Myeongdong in central Seoul in 1950. The district is now an international shopping hub. South Korea has built one of the richest economies in the world from the ruins of the war. North Korea has become a totalitarian dictatorship, ravaged by poverty but armed with nuclear weapons.

Limb Eung Sik

A war orphan in 1950. The war separated numerous family members from each other. With the peninsula still divided, most have died without ever being reunited with their relatives.

Limb Eung Sik

Allied troops guarding the South Korean government headquarters in Seoul in 1950. They retook the city three months after the war began.

Limb Eung Sik

A shell exploding near a U.S. Marine position in April 1952. By this time, the fighting was concentrated along the current inter-Korean border.

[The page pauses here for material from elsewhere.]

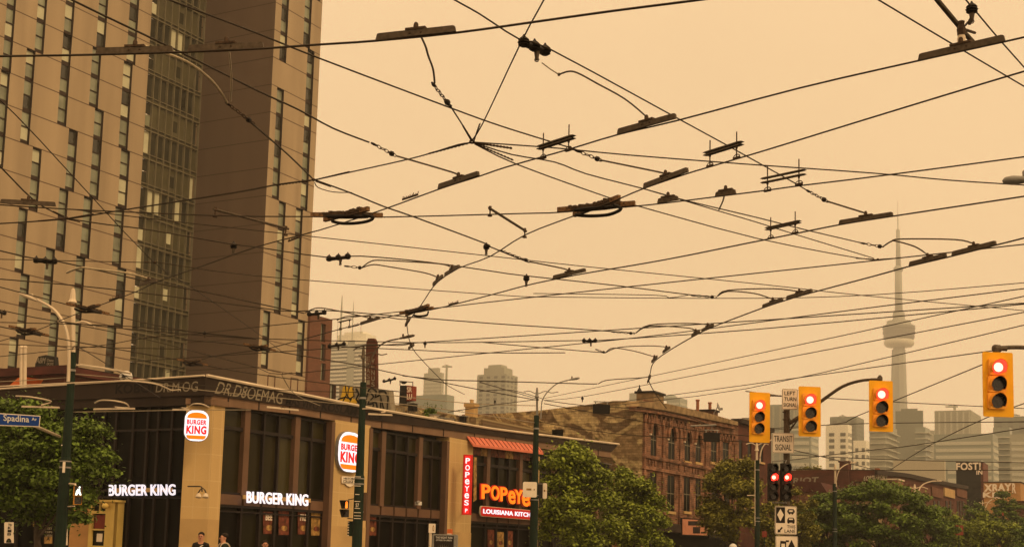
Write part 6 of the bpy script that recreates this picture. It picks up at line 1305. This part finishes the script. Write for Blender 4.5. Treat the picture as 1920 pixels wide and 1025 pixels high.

Keystone, via Getty Images

A helicopter taking off to carry a U.N. delegation to armistice negotiations with the Communists in July 1951. Two years later — at 10 a.m. on July 27, 1953 — the armistice was signed at Panmunjom. The fighting stopped, but the war was never officially declared over.

Lee Kyung Mo

Refugees in Busan waiting for trains to return home in 1953. Throngs of refugees fleeing the fighting had crowded into Busan, a port city on the southern tip of the Korean Peninsula.

Limb Eung Sik

The Dapdong Catholic Church in Incheon in September 1950, after American troops landed at the port city. From there, they fought their way into Seoul and to the north.

Limb Eung Sik

A North Korean boy amid the ruins of his home, all that remained after American troops bulldozed a path through a civilian neighborhood in Hungnam, a port city, in December 1950. After losing heavily to Chinese forces, American troops retreated south through Hungnam’s harbor, taking tens of thousands of desperate refugees with them.